(3D scene scripts)
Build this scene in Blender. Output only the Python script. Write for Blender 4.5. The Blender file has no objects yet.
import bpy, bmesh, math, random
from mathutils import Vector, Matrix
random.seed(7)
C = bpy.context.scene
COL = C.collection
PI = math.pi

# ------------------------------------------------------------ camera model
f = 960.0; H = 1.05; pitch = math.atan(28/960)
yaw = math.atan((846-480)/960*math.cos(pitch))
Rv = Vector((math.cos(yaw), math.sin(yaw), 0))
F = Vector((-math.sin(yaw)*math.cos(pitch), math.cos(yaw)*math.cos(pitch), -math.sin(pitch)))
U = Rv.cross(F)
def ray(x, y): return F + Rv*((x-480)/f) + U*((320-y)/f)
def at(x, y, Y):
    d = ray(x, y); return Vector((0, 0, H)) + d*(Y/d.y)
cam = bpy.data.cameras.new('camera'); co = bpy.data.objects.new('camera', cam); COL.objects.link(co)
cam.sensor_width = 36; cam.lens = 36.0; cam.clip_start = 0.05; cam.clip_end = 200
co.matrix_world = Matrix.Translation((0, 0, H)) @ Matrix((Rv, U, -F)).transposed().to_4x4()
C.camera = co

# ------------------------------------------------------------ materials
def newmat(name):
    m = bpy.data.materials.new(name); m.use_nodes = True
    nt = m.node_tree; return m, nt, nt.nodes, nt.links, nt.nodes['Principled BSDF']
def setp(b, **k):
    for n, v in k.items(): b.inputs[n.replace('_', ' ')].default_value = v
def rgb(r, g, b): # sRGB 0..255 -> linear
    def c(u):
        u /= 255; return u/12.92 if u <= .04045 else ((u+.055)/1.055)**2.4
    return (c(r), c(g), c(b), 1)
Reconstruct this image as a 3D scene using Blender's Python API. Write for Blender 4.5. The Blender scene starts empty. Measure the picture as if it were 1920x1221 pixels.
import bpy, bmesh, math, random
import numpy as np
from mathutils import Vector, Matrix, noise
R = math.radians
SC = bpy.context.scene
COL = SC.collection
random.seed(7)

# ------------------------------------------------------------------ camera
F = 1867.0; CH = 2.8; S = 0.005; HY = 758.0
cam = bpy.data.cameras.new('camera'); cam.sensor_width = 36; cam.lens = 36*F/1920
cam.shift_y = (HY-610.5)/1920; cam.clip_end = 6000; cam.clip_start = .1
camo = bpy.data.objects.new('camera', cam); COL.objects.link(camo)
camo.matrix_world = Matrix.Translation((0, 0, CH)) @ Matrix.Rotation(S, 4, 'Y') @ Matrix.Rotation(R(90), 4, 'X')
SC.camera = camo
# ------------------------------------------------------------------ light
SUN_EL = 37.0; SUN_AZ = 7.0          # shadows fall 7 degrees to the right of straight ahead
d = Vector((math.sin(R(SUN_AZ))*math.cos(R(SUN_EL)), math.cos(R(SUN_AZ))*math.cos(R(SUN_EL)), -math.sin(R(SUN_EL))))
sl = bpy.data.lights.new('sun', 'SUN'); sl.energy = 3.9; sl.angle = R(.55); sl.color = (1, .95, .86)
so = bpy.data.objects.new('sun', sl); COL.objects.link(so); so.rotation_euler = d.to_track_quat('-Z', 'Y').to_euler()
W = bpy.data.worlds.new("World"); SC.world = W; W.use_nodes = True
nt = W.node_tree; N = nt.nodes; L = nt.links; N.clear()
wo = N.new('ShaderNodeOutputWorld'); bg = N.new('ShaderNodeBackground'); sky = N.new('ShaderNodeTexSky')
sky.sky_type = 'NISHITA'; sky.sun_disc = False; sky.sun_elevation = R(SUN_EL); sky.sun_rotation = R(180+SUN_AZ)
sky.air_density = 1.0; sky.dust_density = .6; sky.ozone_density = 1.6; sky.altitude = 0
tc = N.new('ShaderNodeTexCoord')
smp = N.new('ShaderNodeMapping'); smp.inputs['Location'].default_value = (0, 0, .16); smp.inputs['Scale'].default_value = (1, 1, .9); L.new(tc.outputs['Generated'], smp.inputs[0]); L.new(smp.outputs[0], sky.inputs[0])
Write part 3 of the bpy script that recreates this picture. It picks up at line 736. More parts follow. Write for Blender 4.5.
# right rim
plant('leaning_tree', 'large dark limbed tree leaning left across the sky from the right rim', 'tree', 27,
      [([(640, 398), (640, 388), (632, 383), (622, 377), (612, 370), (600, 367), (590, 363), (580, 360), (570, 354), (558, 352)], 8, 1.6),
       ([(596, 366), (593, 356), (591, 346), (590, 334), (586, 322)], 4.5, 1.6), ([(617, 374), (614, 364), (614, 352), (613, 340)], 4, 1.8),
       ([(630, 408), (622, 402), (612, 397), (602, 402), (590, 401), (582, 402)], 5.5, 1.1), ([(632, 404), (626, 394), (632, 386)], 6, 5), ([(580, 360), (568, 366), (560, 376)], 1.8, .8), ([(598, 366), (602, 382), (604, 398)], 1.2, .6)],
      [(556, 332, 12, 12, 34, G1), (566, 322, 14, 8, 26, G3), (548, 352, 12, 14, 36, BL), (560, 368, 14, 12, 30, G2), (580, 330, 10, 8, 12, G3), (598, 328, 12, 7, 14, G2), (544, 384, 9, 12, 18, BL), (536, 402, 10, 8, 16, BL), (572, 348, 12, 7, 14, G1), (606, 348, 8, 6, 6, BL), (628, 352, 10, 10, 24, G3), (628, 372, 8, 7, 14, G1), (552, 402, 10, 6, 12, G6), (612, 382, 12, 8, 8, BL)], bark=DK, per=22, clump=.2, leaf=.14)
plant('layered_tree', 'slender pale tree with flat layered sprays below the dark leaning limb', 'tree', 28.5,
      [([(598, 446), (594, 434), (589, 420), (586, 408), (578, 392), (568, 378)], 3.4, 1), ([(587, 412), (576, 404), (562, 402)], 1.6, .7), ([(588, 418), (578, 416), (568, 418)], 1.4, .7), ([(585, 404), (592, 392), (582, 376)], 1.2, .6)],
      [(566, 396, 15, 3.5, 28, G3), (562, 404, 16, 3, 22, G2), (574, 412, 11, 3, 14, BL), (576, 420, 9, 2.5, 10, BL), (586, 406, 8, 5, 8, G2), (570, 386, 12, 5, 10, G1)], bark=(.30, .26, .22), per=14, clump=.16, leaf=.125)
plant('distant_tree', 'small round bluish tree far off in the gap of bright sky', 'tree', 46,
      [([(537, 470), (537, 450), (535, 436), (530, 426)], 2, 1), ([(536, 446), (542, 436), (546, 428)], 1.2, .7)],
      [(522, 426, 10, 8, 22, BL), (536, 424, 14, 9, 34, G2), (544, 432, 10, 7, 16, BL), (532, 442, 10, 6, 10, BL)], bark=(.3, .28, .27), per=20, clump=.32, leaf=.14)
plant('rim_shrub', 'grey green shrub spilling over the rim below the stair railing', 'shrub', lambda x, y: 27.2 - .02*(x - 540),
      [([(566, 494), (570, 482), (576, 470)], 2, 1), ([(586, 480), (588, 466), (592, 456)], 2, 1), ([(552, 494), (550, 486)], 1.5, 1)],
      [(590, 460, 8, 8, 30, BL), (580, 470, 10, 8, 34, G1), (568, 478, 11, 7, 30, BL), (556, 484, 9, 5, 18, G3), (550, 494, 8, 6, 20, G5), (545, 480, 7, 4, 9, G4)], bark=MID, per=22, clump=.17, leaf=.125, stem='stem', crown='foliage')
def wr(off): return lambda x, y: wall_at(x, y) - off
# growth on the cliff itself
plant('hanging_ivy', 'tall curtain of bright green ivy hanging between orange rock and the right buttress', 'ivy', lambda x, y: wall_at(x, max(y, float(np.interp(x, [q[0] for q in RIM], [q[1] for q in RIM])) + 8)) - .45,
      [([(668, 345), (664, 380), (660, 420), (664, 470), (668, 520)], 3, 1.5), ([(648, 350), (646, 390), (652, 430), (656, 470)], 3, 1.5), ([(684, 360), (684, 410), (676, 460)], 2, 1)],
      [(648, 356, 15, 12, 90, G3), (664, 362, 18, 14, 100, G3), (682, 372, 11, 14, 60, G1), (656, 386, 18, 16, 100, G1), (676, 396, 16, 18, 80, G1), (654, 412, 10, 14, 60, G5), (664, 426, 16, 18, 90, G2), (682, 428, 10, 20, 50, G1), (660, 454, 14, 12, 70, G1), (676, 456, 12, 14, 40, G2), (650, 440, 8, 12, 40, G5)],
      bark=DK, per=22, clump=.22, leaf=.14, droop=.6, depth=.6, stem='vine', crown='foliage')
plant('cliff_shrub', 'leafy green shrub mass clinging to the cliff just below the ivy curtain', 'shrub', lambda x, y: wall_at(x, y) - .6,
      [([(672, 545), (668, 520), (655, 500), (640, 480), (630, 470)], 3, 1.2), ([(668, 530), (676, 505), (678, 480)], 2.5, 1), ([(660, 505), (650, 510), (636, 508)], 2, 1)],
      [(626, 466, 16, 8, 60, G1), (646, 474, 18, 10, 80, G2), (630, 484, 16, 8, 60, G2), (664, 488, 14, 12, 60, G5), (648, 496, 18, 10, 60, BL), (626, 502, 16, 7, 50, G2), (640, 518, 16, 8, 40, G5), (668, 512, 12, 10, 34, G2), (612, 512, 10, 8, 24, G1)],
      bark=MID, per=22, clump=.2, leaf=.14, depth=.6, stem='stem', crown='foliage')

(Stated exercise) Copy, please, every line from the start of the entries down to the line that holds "PI = math.pi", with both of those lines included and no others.

(Expected answer)
Build this scene in Blender. Output only the Python script. Write for Blender 4.5. The Blender file has no objects yet.
import bpy, bmesh, math, random
from mathutils import Vector, Matrix
random.seed(7)
C = bpy.context.scene
COL = C.collection
PI = math.pi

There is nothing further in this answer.